* Source excerpt *
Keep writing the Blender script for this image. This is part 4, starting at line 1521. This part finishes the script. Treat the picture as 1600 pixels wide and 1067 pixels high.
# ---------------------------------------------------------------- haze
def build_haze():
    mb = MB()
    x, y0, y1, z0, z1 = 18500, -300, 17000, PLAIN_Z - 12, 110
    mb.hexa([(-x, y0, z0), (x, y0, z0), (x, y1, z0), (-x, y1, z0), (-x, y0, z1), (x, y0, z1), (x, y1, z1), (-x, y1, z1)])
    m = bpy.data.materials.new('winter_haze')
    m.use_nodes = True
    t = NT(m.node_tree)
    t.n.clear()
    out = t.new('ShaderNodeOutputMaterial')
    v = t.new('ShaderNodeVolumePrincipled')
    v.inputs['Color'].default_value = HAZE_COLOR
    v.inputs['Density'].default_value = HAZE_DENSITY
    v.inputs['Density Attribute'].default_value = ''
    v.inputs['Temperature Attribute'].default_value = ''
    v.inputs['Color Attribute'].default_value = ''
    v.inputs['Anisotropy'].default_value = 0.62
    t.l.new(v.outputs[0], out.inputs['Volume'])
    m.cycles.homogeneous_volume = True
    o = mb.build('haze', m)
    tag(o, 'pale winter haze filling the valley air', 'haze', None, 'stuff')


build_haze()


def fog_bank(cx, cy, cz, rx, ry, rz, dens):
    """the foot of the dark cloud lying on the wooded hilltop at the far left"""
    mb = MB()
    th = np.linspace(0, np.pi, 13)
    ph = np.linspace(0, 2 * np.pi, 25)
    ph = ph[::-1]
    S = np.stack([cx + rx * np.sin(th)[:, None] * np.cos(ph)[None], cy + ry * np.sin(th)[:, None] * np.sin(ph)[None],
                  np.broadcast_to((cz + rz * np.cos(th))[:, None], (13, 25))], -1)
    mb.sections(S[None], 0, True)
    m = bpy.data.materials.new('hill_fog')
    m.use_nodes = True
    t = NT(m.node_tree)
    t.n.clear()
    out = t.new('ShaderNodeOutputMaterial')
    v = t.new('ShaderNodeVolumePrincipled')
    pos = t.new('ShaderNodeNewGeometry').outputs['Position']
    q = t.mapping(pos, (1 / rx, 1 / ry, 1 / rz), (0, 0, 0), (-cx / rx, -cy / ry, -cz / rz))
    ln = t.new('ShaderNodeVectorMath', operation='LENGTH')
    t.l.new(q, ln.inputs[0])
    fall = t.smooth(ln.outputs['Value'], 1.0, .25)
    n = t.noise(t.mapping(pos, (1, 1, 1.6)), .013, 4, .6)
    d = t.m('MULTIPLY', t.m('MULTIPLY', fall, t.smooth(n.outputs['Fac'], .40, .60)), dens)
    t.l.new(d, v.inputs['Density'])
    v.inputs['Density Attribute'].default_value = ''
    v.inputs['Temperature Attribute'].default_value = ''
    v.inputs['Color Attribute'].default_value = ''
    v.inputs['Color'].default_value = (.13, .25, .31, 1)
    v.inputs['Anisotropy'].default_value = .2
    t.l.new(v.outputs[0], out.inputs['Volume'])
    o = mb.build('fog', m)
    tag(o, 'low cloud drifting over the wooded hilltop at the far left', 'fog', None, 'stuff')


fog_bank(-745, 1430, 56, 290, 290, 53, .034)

* Exercise objective *
Copy out all of the lines above exactly.

* Final result *
Keep writing the Blender script for this image. This is part 4, starting at line 1521. This part finishes the script. Treat the picture as 1600 pixels wide and 1067 pixels high.
# ---------------------------------------------------------------- haze
def build_haze():
    mb = MB()
    x, y0, y1, z0, z1 = 18500, -300, 17000, PLAIN_Z - 12, 110
    mb.hexa([(-x, y0, z0), (x, y0, z0), (x, y1, z0), (-x, y1, z0), (-x, y0, z1), (x, y0, z1), (x, y1, z1), (-x, y1, z1)])
    m = bpy.data.materials.new('winter_haze')
    m.use_nodes = True
    t = NT(m.node_tree)
    t.n.clear()
    out = t.new('ShaderNodeOutputMaterial')
    v = t.new('ShaderNodeVolumePrincipled')
    v.inputs['Color'].default_value = HAZE_COLOR
    v.inputs['Density'].default_value = HAZE_DENSITY
    v.inputs['Density Attribute'].default_value = ''
    v.inputs['Temperature Attribute'].default_value = ''
    v.inputs['Color Attribute'].default_value = ''
    v.inputs['Anisotropy'].default_value = 0.62
    t.l.new(v.outputs[0], out.inputs['Volume'])
    m.cycles.homogeneous_volume = True
    o = mb.build('haze', m)
    tag(o, 'pale winter haze filling the valley air', 'haze', None, 'stuff')


build_haze()


def fog_bank(cx, cy, cz, rx, ry, rz, dens):
    """the foot of the dark cloud lying on the wooded hilltop at the far left"""
    mb = MB()
    th = np.linspace(0, np.pi, 13)
    ph = np.linspace(0, 2 * np.pi, 25)
    ph = ph[::-1]
    S = np.stack([cx + rx * np.sin(th)[:, None] * np.cos(ph)[None], cy + ry * np.sin(th)[:, None] * np.sin(ph)[None],
                  np.broadcast_to((cz + rz * np.cos(th))[:, None], (13, 25))], -1)
    mb.sections(S[None], 0, True)
    m = bpy.data.materials.new('hill_fog')
    m.use_nodes = True
    t = NT(m.node_tree)
    t.n.clear()
    out = t.new('ShaderNodeOutputMaterial')
    v = t.new('ShaderNodeVolumePrincipled')
    pos = t.new('ShaderNodeNewGeometry').outputs['Position']
    q = t.mapping(pos, (1 / rx, 1 / ry, 1 / rz), (0, 0, 0), (-cx / rx, -cy / ry, -cz / rz))
    ln = t.new('ShaderNodeVectorMath', operation='LENGTH')
    t.l.new(q, ln.inputs[0])
    fall = t.smooth(ln.outputs['Value'], 1.0, .25)
    n = t.noise(t.mapping(pos, (1, 1, 1.6)), .013, 4, .6)
    d = t.m('MULTIPLY', t.m('MULTIPLY', fall, t.smooth(n.outputs['Fac'], .40, .60)), dens)
    t.l.new(d, v.inputs['Density'])
    v.inputs['Density Attribute'].default_value = ''
    v.inputs['Temperature Attribute'].default_value = ''
    v.inputs['Color Attribute'].default_value = ''
    v.inputs['Color'].default_value = (.13, .25, .31, 1)
    v.inputs['Anisotropy'].default_value = .2
    t.l.new(v.outputs[0], out.inputs['Volume'])
    o = mb.build('fog', m)
    tag(o, 'low cloud drifting over the wooded hilltop at the far left', 'fog', None, 'stuff')


fog_bank(-745, 1430, 56, 290, 290, 53, .034)